-- Task brief --
Repeat the listing in full, exactly as it stands.
== == ==
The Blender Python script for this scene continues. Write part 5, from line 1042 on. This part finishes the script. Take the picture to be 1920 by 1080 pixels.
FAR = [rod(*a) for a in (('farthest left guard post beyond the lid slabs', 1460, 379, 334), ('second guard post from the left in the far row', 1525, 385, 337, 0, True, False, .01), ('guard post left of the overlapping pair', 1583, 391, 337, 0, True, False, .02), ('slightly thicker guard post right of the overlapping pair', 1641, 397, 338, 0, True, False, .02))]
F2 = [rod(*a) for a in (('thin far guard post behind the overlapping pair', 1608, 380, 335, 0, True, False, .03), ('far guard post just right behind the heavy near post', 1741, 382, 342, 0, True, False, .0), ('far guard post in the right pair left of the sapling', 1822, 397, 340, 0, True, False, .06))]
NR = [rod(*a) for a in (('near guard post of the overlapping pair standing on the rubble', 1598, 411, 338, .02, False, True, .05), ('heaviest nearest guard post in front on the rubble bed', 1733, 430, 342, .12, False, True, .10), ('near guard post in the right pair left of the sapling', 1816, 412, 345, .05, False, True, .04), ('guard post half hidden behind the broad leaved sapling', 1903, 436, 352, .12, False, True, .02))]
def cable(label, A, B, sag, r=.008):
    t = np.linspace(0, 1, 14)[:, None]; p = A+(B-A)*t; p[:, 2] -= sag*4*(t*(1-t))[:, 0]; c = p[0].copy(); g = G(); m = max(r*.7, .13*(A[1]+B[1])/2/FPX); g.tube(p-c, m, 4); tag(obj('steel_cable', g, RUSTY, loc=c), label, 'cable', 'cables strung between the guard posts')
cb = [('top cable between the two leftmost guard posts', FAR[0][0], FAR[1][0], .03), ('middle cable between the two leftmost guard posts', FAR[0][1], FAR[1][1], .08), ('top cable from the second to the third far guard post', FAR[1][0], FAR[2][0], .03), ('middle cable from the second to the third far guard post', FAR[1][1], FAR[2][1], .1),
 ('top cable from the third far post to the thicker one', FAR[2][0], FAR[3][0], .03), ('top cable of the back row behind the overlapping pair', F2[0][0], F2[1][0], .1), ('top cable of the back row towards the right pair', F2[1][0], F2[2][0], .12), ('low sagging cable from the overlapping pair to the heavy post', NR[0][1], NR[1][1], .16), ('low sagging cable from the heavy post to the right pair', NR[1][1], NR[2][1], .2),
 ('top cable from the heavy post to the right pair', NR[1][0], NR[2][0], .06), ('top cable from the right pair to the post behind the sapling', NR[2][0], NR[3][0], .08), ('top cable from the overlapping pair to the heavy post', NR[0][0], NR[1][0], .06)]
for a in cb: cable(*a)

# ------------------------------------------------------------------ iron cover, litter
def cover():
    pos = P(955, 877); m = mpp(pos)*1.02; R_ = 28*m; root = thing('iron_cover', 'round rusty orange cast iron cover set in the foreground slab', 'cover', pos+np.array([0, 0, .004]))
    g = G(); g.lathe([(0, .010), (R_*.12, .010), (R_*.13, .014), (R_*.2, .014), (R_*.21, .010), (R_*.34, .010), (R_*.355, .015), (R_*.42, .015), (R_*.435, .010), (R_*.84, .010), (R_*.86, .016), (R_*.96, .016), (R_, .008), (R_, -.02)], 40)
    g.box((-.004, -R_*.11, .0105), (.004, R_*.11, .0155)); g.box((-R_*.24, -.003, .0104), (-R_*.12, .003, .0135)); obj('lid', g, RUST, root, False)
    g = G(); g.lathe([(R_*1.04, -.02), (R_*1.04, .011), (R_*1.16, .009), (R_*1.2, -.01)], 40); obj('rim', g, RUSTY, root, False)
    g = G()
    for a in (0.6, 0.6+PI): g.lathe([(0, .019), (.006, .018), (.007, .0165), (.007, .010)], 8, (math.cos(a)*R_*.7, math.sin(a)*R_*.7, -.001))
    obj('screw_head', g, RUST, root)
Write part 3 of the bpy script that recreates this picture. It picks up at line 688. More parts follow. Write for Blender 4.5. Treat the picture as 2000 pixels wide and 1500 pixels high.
== == ==
-- Expected answer --
The Blender Python script for this scene continues. Write part 5, from line 1042 on. This part finishes the script. Take the picture to be 1920 by 1080 pixels.
FAR = [rod(*a) for a in (('farthest left guard post beyond the lid slabs', 1460, 379, 334), ('second guard post from the left in the far row', 1525, 385, 337, 0, True, False, .01), ('guard post left of the overlapping pair', 1583, 391, 337, 0, True, False, .02), ('slightly thicker guard post right of the overlapping pair', 1641, 397, 338, 0, True, False, .02))]
F2 = [rod(*a) for a in (('thin far guard post behind the overlapping pair', 1608, 380, 335, 0, True, False, .03), ('far guard post just right behind the heavy near post', 1741, 382, 342, 0, True, False, .0), ('far guard post in the right pair left of the sapling', 1822, 397, 340, 0, True, False, .06))]
NR = [rod(*a) for a in (('near guard post of the overlapping pair standing on the rubble', 1598, 411, 338, .02, False, True, .05), ('heaviest nearest guard post in front on the rubble bed', 1733, 430, 342, .12, False, True, .10), ('near guard post in the right pair left of the sapling', 1816, 412, 345, .05, False, True, .04), ('guard post half hidden behind the broad leaved sapling', 1903, 436, 352, .12, False, True, .02))]
def cable(label, A, B, sag, r=.008):
    t = np.linspace(0, 1, 14)[:, None]; p = A+(B-A)*t; p[:, 2] -= sag*4*(t*(1-t))[:, 0]; c = p[0].copy(); g = G(); m = max(r*.7, .13*(A[1]+B[1])/2/FPX); g.tube(p-c, m, 4); tag(obj('steel_cable', g, RUSTY, loc=c), label, 'cable', 'cables strung between the guard posts')
cb = [('top cable between the two leftmost guard posts', FAR[0][0], FAR[1][0], .03), ('middle cable between the two leftmost guard posts', FAR[0][1], FAR[1][1], .08), ('top cable from the second to the third far guard post', FAR[1][0], FAR[2][0], .03), ('middle cable from the second to the third far guard post', FAR[1][1], FAR[2][1], .1),
 ('top cable from the third far post to the thicker one', FAR[2][0], FAR[3][0], .03), ('top cable of the back row behind the overlapping pair', F2[0][0], F2[1][0], .1), ('top cable of the back row towards the right pair', F2[1][0], F2[2][0], .12), ('low sagging cable from the overlapping pair to the heavy post', NR[0][1], NR[1][1], .16), ('low sagging cable from the heavy post to the right pair', NR[1][1], NR[2][1], .2),
 ('top cable from the heavy post to the right pair', NR[1][0], NR[2][0], .06), ('top cable from the right pair to the post behind the sapling', NR[2][0], NR[3][0], .08), ('top cable from the overlapping pair to the heavy post', NR[0][0], NR[1][0], .06)]
for a in cb: cable(*a)

# ------------------------------------------------------------------ iron cover, litter
def cover():
    pos = P(955, 877); m = mpp(pos)*1.02; R_ = 28*m; root = thing('iron_cover', 'round rusty orange cast iron cover set in the foreground slab', 'cover', pos+np.array([0, 0, .004]))
    g = G(); g.lathe([(0, .010), (R_*.12, .010), (R_*.13, .014), (R_*.2, .014), (R_*.21, .010), (R_*.34, .010), (R_*.355, .015), (R_*.42, .015), (R_*.435, .010), (R_*.84, .010), (R_*.86, .016), (R_*.96, .016), (R_, .008), (R_, -.02)], 40)
    g.box((-.004, -R_*.11, .0105), (.004, R_*.11, .0155)); g.box((-R_*.24, -.003, .0104), (-R_*.12, .003, .0135)); obj('lid', g, RUST, root, False)
    g = G(); g.lathe([(R_*1.04, -.02), (R_*1.04, .011), (R_*1.16, .009), (R_*1.2, -.01)], 40); obj('rim', g, RUSTY, root, False)
    g = G()
    for a in (0.6, 0.6+PI): g.lathe([(0, .019), (.006, .018), (.007, .0165), (.007, .010)], 8, (math.cos(a)*R_*.7, math.sin(a)*R_*.7, -.001))
    obj('screw_head', g, RUST, root)
Write part 3 of the bpy script that recreates this picture. It picks up at line 688. More parts follow. Write for Blender 4.5. Treat the picture as 2000 pixels wide and 1500 pixels high.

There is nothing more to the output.